Creating a personalized form letter
December 7, 2007 10:20 AM   Subscribe

Help me create custom documents out of pre-written paragraphs in Word.

I am a professor and I teach the same class 3 times a year. I am trying to work on making my life more efficient. One of the tasks I am trying to do is to stockpile comments for student's final projects. Students tend to make similar mistakes and do similar things well. So I have written a number of comments that I can use based on what they have done in the paper.

What I need to figure out is an easy way to select certain comments and output a new document containing only those. Obviously, I can cut and paste, but I thought it would be really cool if I could somehow just click on the ones that apply to a specific paper and then have it spit out a new document with only those comments that I could email to the group.

Any thoughts would be appreciated. The only thought I have had is that I could put the comments into an Excel file and then do a mail merge, but the problem with that is that a mail merge is designed to use the same fields each time. What I want is to be able to customize which fields get expressed each time.
posted by bove to Computers & Internet (5 answers total) 2 users marked this as a favorite
 
Best answer: when i worked on a helpdesk that handled email responses, we saved various common text as email signatures and would apply them to contruct most of the message. You could easily do that and copy the unsent email into a word processor.
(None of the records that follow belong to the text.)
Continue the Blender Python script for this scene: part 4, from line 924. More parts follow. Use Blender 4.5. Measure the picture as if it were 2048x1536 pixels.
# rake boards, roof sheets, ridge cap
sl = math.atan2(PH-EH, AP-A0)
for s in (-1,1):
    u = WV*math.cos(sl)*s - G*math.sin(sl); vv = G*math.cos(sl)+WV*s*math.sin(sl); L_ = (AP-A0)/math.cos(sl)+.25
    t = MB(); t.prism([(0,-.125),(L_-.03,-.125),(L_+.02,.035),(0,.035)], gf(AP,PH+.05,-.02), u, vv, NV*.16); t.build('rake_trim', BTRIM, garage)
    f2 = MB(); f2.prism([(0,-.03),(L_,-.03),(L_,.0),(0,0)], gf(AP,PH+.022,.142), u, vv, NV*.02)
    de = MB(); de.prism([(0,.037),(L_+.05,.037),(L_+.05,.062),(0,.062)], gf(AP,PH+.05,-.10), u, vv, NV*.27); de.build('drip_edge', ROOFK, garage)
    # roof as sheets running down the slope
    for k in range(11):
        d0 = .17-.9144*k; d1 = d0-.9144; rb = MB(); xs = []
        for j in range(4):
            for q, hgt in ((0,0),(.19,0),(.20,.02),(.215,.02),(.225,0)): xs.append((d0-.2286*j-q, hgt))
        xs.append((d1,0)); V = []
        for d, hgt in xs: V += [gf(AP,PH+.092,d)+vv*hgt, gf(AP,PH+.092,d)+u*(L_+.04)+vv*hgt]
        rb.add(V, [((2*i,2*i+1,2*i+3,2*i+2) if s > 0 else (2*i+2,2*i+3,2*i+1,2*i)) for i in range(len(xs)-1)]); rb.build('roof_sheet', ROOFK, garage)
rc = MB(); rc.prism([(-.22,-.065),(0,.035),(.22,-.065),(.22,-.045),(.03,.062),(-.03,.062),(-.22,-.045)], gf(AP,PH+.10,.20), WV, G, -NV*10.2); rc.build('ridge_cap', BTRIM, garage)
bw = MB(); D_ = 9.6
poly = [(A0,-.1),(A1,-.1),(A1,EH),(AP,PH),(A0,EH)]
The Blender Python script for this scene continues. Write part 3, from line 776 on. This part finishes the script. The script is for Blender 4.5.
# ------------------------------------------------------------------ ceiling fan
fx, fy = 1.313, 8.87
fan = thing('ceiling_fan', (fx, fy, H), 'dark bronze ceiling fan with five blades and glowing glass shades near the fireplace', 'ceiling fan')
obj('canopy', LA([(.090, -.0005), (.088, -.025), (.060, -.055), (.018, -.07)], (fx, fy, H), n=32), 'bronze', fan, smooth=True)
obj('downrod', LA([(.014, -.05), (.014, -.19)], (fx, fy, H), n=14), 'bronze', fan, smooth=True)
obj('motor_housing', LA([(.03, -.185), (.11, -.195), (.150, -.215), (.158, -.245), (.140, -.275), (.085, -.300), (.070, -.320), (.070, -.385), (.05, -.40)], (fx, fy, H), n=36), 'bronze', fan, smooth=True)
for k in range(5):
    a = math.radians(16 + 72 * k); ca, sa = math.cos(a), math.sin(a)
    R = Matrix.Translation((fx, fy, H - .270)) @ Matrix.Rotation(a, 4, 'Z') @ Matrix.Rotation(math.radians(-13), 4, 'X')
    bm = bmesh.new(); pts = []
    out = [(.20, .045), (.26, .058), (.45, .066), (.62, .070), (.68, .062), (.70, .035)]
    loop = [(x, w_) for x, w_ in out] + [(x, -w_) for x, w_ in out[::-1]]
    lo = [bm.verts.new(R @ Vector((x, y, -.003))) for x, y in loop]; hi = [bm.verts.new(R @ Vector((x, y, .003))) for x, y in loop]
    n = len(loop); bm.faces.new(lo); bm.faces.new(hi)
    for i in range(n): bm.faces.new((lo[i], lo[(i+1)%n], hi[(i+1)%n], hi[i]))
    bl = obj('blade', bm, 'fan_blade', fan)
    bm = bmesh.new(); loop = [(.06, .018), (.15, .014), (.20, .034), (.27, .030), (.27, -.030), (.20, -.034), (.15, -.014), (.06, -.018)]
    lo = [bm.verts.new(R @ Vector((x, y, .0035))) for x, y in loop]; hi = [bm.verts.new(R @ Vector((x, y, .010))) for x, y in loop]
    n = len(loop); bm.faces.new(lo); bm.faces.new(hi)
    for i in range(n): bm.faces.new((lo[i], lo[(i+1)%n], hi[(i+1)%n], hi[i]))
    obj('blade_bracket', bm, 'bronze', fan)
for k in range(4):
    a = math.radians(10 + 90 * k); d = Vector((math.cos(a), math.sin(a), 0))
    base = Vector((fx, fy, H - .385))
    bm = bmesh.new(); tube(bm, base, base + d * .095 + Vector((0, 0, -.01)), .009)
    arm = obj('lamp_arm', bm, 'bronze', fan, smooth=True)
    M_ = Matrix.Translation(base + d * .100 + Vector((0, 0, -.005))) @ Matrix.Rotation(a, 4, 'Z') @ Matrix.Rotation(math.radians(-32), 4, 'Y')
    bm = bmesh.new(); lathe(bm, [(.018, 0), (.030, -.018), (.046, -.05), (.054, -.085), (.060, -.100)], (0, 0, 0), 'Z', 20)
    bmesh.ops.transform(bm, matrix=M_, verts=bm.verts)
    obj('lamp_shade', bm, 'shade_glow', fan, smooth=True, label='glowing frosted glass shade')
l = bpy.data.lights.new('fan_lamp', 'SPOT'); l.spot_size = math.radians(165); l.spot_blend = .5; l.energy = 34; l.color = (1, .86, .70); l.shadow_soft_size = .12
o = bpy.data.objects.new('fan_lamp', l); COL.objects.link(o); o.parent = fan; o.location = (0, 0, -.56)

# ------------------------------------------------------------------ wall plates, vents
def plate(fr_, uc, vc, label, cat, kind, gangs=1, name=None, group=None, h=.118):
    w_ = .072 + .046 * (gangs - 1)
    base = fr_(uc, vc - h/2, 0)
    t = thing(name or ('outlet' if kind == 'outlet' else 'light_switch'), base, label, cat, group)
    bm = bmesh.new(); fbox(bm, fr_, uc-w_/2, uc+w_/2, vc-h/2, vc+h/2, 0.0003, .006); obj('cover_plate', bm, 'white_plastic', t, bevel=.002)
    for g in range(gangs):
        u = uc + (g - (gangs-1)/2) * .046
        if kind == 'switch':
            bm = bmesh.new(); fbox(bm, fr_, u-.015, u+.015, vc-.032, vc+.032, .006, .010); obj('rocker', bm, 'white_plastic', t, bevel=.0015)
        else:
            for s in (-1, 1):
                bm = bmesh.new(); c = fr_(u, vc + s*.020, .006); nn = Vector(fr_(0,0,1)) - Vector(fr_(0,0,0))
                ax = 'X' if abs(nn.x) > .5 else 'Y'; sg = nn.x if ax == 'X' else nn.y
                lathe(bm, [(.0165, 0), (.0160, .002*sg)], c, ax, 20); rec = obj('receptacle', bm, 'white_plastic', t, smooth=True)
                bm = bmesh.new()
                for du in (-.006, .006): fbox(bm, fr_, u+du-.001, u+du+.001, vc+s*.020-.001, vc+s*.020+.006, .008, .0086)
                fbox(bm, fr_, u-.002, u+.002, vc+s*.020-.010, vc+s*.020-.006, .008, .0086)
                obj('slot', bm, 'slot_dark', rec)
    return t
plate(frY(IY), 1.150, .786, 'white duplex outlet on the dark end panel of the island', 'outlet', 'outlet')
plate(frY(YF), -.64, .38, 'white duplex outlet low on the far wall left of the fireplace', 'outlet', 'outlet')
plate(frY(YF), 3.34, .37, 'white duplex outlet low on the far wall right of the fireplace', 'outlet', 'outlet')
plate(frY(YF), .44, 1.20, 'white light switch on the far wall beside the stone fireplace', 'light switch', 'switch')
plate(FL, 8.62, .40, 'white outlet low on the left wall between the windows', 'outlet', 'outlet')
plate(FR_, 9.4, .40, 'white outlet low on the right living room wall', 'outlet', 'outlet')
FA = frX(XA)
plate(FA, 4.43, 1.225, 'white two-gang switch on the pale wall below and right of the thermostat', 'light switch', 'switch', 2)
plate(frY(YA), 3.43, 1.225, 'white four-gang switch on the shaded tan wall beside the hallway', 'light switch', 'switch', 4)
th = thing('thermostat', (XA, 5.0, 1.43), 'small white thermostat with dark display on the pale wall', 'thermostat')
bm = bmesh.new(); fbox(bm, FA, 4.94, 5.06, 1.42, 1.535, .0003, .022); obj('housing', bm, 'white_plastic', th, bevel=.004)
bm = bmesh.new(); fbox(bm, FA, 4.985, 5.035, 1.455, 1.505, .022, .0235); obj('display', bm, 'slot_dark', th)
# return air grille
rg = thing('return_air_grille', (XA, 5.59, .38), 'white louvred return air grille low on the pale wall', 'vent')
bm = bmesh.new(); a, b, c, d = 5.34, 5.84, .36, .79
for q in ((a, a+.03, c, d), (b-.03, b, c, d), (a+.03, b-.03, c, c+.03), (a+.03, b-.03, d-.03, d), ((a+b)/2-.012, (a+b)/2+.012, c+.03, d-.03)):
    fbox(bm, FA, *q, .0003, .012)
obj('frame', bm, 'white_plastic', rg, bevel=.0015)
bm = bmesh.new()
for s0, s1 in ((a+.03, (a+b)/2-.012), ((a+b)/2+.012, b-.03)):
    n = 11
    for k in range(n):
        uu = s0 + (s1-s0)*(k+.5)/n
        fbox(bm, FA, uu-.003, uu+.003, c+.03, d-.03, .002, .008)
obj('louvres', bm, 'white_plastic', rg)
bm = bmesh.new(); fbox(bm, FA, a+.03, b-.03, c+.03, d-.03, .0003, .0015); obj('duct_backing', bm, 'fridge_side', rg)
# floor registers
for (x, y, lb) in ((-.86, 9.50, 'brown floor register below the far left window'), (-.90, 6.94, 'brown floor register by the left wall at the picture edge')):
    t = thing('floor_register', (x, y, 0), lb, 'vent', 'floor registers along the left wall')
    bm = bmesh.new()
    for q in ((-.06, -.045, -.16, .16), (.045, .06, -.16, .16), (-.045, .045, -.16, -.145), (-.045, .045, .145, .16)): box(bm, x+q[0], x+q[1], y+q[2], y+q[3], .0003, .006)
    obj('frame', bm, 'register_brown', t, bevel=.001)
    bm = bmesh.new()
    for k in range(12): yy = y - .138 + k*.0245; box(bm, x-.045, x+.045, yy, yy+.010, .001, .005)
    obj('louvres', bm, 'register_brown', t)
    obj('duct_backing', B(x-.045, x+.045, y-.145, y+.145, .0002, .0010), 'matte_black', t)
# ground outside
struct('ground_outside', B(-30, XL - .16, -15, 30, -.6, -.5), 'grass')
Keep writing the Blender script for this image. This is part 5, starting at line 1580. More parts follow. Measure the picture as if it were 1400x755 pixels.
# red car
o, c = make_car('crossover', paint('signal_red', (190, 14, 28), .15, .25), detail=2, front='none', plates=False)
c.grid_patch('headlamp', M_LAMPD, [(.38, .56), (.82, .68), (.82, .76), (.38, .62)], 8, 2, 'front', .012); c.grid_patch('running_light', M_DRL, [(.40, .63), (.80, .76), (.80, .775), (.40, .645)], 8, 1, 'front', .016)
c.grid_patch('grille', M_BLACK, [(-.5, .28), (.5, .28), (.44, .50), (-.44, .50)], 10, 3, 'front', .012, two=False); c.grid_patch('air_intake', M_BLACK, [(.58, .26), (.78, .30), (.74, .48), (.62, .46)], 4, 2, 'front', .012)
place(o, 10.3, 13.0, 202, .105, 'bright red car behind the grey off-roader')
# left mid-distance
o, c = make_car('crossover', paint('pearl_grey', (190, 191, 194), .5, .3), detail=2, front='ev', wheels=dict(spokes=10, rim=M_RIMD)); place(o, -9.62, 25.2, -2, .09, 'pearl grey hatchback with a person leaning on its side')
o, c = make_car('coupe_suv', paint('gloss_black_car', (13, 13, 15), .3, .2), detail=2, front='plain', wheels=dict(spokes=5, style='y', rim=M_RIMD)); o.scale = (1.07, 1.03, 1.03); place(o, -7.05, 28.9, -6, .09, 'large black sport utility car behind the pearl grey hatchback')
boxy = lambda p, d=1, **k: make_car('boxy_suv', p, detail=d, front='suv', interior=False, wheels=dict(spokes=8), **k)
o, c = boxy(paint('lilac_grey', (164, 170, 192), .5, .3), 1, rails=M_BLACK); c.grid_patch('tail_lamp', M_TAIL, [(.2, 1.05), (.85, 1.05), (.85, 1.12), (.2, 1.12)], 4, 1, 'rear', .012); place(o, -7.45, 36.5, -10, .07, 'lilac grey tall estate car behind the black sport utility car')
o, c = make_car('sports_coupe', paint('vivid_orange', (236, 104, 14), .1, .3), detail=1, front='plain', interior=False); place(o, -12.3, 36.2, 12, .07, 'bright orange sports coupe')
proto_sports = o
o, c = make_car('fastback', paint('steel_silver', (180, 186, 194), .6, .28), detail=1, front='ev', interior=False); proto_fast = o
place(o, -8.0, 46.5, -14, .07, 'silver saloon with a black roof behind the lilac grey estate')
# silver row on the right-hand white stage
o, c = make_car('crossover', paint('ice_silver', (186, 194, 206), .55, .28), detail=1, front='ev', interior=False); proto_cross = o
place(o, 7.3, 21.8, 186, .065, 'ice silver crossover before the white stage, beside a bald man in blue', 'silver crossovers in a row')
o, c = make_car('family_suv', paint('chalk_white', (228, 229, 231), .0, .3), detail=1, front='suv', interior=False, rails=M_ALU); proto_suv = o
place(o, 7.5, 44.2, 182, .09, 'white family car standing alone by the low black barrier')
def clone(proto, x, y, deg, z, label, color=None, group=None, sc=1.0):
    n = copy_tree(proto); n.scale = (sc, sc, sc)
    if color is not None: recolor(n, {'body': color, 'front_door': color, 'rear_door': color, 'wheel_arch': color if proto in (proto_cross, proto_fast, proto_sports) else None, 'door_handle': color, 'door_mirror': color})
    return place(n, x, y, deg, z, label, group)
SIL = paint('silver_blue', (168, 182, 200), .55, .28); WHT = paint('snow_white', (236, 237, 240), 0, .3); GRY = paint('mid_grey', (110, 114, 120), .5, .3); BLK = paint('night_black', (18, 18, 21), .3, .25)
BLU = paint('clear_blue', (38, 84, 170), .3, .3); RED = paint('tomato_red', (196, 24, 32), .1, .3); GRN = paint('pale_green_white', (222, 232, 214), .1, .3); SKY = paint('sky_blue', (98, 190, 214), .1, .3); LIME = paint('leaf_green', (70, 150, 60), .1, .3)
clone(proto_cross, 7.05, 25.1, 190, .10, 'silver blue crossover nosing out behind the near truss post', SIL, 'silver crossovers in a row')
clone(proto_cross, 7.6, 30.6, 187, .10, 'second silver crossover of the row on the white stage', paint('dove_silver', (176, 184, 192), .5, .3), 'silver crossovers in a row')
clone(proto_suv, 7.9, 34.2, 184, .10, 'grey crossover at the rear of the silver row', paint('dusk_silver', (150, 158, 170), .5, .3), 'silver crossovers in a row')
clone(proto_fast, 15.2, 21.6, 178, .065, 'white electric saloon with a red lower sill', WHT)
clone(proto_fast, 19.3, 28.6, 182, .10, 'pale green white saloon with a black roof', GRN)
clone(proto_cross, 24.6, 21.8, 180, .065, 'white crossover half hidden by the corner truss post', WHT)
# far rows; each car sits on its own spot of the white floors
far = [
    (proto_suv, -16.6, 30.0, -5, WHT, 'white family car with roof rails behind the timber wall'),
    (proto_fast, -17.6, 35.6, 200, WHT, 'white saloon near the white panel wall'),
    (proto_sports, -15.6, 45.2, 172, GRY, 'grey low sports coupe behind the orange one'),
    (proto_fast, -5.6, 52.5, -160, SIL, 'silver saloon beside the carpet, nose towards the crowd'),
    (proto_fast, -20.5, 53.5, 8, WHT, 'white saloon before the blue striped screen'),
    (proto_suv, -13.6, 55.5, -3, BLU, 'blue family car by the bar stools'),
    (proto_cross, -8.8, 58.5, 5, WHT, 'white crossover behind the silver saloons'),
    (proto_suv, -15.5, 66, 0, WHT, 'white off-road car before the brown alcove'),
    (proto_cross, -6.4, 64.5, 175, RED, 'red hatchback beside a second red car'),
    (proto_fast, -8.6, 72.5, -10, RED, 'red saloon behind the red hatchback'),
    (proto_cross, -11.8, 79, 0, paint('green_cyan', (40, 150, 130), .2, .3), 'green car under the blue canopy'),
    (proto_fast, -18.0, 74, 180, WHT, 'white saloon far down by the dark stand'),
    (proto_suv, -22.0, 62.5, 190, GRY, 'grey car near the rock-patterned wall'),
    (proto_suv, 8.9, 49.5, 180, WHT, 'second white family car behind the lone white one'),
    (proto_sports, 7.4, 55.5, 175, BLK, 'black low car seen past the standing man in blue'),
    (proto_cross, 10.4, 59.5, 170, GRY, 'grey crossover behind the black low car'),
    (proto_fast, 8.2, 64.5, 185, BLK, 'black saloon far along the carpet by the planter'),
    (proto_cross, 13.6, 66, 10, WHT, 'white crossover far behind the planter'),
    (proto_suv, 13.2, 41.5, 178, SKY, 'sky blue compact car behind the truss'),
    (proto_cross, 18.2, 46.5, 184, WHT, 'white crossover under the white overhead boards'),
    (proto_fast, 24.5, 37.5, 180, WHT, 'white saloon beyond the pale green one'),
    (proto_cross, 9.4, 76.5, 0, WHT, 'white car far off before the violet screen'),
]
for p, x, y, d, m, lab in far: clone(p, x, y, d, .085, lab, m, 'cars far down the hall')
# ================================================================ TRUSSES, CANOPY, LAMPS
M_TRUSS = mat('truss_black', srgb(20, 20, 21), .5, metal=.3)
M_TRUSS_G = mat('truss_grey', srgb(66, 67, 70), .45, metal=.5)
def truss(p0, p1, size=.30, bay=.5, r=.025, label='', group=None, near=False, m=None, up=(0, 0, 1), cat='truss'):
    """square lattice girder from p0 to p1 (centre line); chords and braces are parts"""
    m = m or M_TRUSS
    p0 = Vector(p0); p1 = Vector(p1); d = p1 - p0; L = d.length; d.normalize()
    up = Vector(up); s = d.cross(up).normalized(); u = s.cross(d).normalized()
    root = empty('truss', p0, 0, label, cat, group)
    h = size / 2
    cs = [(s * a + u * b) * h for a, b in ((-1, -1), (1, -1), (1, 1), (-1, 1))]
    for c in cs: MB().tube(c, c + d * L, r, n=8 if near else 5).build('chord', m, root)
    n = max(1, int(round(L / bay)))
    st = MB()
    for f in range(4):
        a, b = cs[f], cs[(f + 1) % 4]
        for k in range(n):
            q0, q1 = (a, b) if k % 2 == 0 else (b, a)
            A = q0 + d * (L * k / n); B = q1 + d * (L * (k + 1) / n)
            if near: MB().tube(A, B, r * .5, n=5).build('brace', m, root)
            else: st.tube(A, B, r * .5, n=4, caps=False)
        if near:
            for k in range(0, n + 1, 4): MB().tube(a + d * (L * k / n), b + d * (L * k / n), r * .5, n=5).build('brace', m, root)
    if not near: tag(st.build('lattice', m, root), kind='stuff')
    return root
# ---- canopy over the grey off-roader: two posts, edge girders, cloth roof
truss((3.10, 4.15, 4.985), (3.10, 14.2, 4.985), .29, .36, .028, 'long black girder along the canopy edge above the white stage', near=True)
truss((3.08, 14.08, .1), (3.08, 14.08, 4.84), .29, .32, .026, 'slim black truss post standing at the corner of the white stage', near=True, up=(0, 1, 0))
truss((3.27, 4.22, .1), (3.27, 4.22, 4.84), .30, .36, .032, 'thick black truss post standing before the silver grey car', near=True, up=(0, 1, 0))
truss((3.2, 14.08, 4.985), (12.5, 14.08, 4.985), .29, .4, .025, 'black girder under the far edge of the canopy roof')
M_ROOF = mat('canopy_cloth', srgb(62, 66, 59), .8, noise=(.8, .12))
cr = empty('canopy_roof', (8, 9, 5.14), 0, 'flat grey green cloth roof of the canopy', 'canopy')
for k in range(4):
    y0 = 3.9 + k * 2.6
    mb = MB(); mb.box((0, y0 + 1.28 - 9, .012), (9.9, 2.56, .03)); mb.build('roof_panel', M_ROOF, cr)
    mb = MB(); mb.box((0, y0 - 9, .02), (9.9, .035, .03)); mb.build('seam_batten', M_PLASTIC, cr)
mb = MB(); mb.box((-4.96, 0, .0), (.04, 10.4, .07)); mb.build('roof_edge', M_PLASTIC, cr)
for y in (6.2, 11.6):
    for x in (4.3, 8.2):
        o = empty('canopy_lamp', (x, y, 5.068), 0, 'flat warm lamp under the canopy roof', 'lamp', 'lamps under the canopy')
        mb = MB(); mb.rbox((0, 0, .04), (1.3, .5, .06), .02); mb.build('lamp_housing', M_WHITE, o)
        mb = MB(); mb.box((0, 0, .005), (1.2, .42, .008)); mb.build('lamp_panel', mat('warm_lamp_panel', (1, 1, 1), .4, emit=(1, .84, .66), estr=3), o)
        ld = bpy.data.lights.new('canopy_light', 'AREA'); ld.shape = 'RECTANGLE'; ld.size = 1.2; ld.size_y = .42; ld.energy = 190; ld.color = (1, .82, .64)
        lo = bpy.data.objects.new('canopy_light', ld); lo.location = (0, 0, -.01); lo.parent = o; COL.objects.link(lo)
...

Alternatively, Lifehacker has an app called Texter that saves "bundles" of text you can dump into a word processor which would do what you need. I've never tried Texter.
posted by jrishel at 10:50 AM on December 7, 2007


If I remember correctly, this clipboard utility lets you have a floating "palette" of text snippets that you can quickly drag-and-drop into any program. That's the way I'd be inclined to do it.

You could probably also create a Word macro to do something like this but it would most likely require far more effort than it would be worth.
posted by XMLicious at 10:51 AM on December 7, 2007


Best answer: Use the autocorrect feature to insert wording of a certain content when you type a unique code like zzxx = "Your efforts are great but if you find you need to express this thought more than once" ... like that.

You can create a custom dictionary that contains these boilerplate text blocks.

Then make a review template with a series of locations where this text would "land".

Cheater sheet on the monitor and there you go. You can alwasy insert special wording into the inserted text blocks.

How do you think lawyers make contracts? They lft and re-use good words already spell checked and proof read for clarity.
posted by Freedomboy at 10:52 AM on December 7, 2007 [1 favorite]


Response by poster: These are great suggestions. I am going to check out Texter, and also try the autocorrect option. Both look very promising. Thanks so much.
posted by bove at 12:08 PM on December 7, 2007


Put the comments in an Excel spreadsheet, then mail merge them into a pre-constructed template in Word.

If you use Word 2002 and newer, there is a "mail merge recipients" function on the mail merge toolbar where you can select only the rows in your Excel sheet that apply to a particular student's paper. Checkmark the ones you need for that student and hit "merge", and you then generate a personalized document with a specific set of comments.

That way you could create categories of comments (structure, content, references, for example) in the Excel spreadsheet, which would make it easy to sort and organize them. It requires some setup first, but I use a similar system to generate form letters at work, it's saved me a bunch of time and is really easy to use.